Retype verbatim only the lines below, starting at the one that contains "Build this scene" and ending at the one that contains "sc.cycles.transparent_max_bounces = 16;". Pictures are excluded from the copy.

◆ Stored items
==*==

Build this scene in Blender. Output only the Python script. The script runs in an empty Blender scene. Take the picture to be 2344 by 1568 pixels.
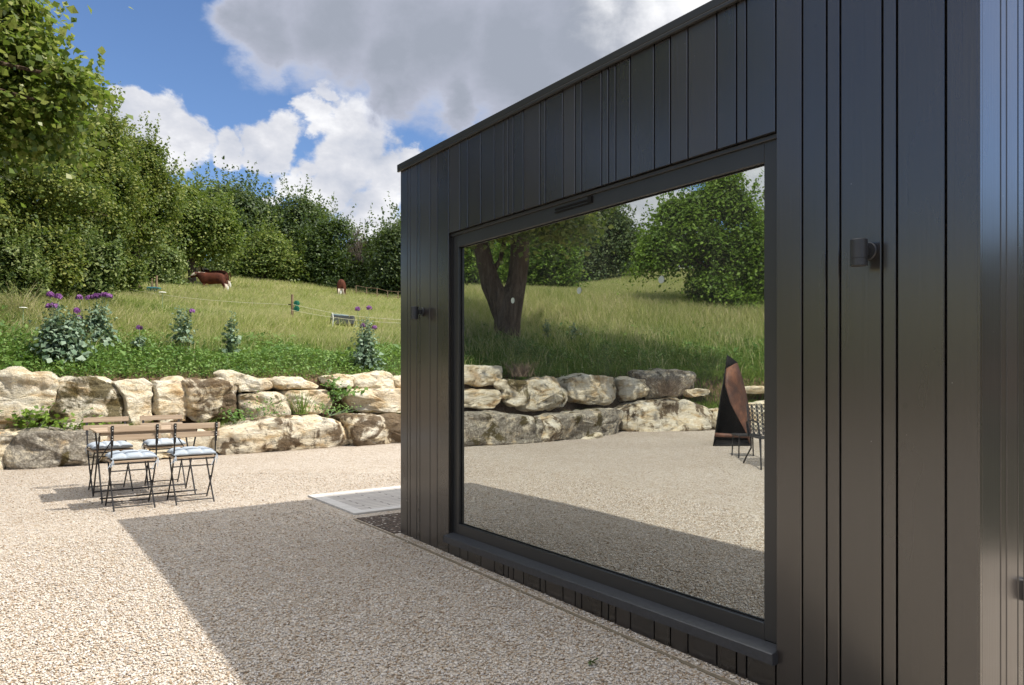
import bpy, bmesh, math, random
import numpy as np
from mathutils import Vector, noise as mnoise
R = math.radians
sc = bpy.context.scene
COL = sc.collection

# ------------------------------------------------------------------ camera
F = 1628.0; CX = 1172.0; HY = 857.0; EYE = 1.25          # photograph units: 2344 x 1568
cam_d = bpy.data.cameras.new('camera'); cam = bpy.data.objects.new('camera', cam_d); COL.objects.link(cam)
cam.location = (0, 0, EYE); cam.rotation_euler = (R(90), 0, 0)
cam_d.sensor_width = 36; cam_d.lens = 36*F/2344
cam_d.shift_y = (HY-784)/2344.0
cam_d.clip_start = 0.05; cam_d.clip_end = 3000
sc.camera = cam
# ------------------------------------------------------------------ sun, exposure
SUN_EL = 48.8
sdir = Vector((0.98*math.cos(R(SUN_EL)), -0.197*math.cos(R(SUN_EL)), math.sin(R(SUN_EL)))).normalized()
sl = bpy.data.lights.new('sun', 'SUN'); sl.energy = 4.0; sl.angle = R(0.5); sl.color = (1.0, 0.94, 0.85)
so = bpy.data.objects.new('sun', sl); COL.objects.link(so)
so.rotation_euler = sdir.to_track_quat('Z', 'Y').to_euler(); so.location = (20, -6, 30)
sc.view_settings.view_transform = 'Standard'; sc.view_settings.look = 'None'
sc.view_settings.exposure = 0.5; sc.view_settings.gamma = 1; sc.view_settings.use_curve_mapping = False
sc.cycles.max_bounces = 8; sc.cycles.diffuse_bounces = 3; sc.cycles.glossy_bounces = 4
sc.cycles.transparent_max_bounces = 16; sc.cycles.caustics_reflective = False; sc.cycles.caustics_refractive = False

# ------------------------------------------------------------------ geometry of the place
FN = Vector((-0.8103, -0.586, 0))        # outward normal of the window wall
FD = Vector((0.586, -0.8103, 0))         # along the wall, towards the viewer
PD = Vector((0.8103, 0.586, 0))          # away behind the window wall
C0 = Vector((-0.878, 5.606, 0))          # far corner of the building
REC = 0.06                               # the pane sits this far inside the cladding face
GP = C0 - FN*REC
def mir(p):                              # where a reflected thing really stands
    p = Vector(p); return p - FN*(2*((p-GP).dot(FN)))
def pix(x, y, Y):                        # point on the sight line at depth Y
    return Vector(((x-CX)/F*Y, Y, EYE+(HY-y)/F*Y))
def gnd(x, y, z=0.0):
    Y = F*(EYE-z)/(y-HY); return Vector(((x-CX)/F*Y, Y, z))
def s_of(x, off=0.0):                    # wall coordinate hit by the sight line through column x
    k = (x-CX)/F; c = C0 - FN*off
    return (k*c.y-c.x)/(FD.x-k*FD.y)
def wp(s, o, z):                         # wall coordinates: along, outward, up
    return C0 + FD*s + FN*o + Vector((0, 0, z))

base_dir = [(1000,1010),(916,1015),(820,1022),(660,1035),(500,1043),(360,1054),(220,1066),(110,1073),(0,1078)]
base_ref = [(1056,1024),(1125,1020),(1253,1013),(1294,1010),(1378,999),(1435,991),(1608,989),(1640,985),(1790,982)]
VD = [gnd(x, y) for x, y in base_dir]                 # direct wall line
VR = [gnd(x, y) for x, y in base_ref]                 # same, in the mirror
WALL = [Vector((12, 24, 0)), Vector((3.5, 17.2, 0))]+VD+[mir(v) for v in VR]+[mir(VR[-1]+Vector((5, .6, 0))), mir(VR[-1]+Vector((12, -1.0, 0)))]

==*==

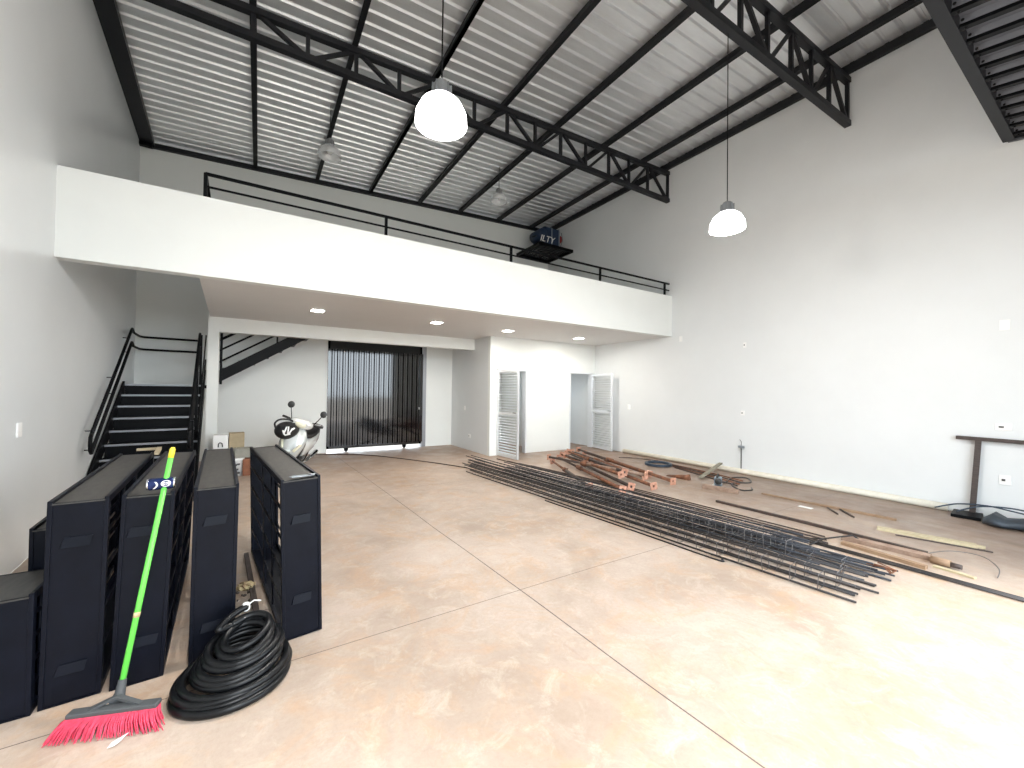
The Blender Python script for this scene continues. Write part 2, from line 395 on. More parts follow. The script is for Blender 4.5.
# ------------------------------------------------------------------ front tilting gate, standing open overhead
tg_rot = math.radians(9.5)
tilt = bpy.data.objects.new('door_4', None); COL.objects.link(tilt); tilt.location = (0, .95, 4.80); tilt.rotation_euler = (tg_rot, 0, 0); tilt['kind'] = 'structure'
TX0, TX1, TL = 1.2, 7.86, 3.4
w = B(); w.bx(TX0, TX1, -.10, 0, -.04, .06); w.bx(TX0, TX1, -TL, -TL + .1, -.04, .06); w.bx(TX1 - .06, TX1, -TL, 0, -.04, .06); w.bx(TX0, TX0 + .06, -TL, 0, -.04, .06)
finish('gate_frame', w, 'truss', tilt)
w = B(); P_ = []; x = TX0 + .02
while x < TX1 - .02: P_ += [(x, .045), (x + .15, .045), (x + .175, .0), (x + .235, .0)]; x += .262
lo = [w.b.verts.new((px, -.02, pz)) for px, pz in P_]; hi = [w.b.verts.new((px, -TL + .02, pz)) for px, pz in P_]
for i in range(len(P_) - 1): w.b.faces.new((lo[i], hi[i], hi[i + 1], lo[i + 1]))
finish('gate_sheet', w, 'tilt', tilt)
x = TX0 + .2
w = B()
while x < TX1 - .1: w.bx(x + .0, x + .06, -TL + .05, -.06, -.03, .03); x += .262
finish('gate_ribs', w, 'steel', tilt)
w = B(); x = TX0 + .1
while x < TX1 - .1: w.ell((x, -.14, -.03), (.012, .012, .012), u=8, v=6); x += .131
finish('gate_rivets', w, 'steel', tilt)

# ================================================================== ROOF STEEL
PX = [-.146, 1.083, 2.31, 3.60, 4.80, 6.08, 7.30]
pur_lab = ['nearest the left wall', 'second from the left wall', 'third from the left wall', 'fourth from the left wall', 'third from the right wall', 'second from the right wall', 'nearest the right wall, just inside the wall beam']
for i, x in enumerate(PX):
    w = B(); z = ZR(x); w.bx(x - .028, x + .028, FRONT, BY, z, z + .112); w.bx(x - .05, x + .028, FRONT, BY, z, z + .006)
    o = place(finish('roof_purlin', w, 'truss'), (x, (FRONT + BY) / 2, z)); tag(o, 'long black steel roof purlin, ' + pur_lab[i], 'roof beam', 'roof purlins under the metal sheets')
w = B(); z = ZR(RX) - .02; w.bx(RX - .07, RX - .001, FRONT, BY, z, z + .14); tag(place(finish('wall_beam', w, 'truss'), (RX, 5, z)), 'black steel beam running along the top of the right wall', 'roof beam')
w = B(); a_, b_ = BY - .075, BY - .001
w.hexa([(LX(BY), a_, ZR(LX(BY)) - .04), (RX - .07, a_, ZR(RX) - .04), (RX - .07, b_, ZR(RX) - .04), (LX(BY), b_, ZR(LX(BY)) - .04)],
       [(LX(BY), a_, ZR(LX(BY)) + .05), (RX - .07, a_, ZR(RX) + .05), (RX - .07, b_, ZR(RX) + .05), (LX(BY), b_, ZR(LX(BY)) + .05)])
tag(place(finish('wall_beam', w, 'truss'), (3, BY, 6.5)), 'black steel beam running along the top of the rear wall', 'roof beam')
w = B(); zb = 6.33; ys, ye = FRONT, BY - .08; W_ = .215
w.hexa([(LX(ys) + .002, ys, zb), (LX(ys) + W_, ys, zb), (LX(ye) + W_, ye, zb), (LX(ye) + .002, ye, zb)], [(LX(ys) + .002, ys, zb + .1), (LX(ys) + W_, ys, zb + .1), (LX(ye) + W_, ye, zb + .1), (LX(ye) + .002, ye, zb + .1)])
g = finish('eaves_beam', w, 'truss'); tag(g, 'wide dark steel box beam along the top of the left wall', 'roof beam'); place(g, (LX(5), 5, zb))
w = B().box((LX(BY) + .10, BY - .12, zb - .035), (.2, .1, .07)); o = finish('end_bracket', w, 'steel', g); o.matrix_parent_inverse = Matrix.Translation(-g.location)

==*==

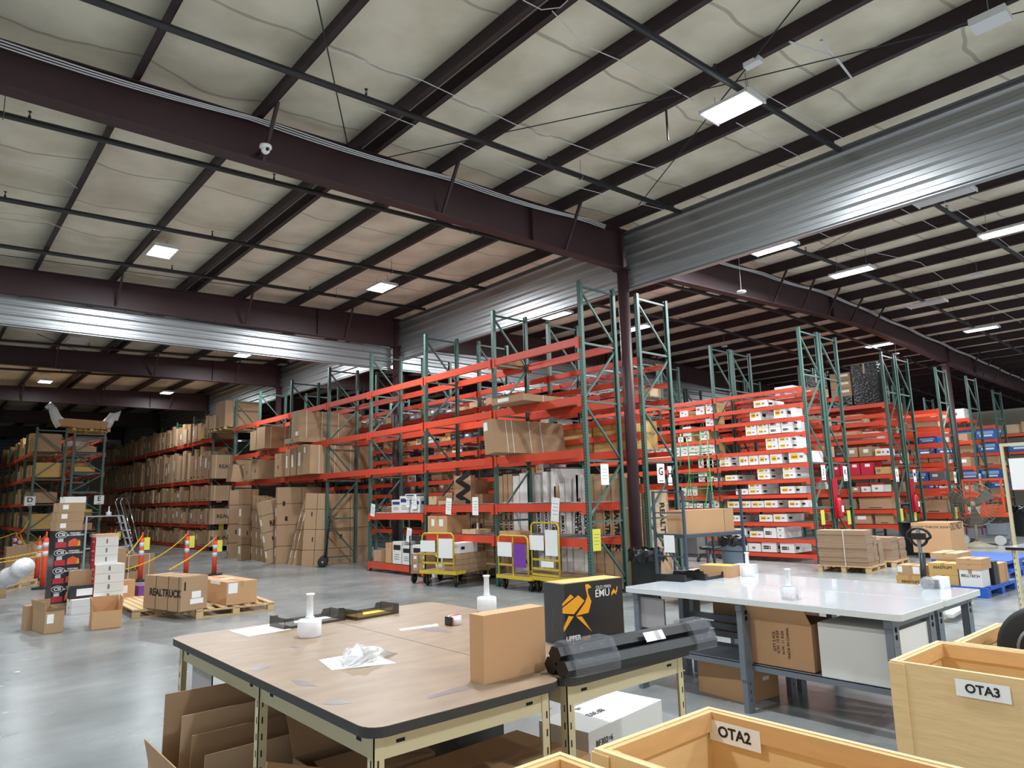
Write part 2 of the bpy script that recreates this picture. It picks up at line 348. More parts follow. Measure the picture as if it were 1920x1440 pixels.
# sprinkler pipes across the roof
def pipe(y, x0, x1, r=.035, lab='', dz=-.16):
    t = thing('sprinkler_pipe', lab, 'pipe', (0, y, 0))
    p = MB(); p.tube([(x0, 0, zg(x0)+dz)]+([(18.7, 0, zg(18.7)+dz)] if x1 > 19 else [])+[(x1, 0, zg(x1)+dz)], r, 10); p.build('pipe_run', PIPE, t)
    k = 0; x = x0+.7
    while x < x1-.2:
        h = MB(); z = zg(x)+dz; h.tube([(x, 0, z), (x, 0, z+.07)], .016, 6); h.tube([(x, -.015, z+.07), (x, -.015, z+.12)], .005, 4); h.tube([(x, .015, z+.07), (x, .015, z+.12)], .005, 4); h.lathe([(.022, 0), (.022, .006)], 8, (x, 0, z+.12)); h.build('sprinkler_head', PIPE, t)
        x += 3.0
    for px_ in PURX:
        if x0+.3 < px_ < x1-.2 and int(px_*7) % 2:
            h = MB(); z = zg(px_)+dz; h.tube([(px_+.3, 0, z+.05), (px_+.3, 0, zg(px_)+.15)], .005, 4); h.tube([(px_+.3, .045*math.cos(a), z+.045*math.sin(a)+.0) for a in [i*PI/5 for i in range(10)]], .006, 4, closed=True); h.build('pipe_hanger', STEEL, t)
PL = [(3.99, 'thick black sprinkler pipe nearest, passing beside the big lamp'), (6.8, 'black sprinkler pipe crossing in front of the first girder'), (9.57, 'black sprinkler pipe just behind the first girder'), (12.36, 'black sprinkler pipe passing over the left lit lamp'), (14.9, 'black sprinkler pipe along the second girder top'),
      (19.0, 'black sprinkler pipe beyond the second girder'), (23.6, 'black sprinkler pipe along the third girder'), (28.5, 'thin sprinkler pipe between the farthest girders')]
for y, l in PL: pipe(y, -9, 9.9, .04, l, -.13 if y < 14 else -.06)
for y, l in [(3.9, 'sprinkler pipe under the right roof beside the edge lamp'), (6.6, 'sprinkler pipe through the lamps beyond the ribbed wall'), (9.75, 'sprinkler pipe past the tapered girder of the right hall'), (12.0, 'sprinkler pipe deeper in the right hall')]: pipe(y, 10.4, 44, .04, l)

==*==

◆ RESPONSE TO THIS EXERCISE
Build this scene in Blender. Output only the Python script. The script runs in an empty Blender scene. Take the picture to be 2344 by 1568 pixels.
import bpy, bmesh, math, random
import numpy as np
from mathutils import Vector, noise as mnoise
R = math.radians
sc = bpy.context.scene
COL = sc.collection

# ------------------------------------------------------------------ camera
F = 1628.0; CX = 1172.0; HY = 857.0; EYE = 1.25          # photograph units: 2344 x 1568
cam_d = bpy.data.cameras.new('camera'); cam = bpy.data.objects.new('camera', cam_d); COL.objects.link(cam)
cam.location = (0, 0, EYE); cam.rotation_euler = (R(90), 0, 0)
cam_d.sensor_width = 36; cam_d.lens = 36*F/2344
cam_d.shift_y = (HY-784)/2344.0
cam_d.clip_start = 0.05; cam_d.clip_end = 3000
sc.camera = cam
# ------------------------------------------------------------------ sun, exposure
SUN_EL = 48.8
sdir = Vector((0.98*math.cos(R(SUN_EL)), -0.197*math.cos(R(SUN_EL)), math.sin(R(SUN_EL)))).normalized()
sl = bpy.data.lights.new('sun', 'SUN'); sl.energy = 4.0; sl.angle = R(0.5); sl.color = (1.0, 0.94, 0.85)
so = bpy.data.objects.new('sun', sl); COL.objects.link(so)
so.rotation_euler = sdir.to_track_quat('Z', 'Y').to_euler(); so.location = (20, -6, 30)
sc.view_settings.view_transform = 'Standard'; sc.view_settings.look = 'None'
sc.view_settings.exposure = 0.5; sc.view_settings.gamma = 1; sc.view_settings.use_curve_mapping = False
sc.cycles.max_bounces = 8; sc.cycles.diffuse_bounces = 3; sc.cycles.glossy_bounces = 4
sc.cycles.transparent_max_bounces = 16; sc.cycles.caustics_reflective = False; sc.cycles.caustics_refractive = False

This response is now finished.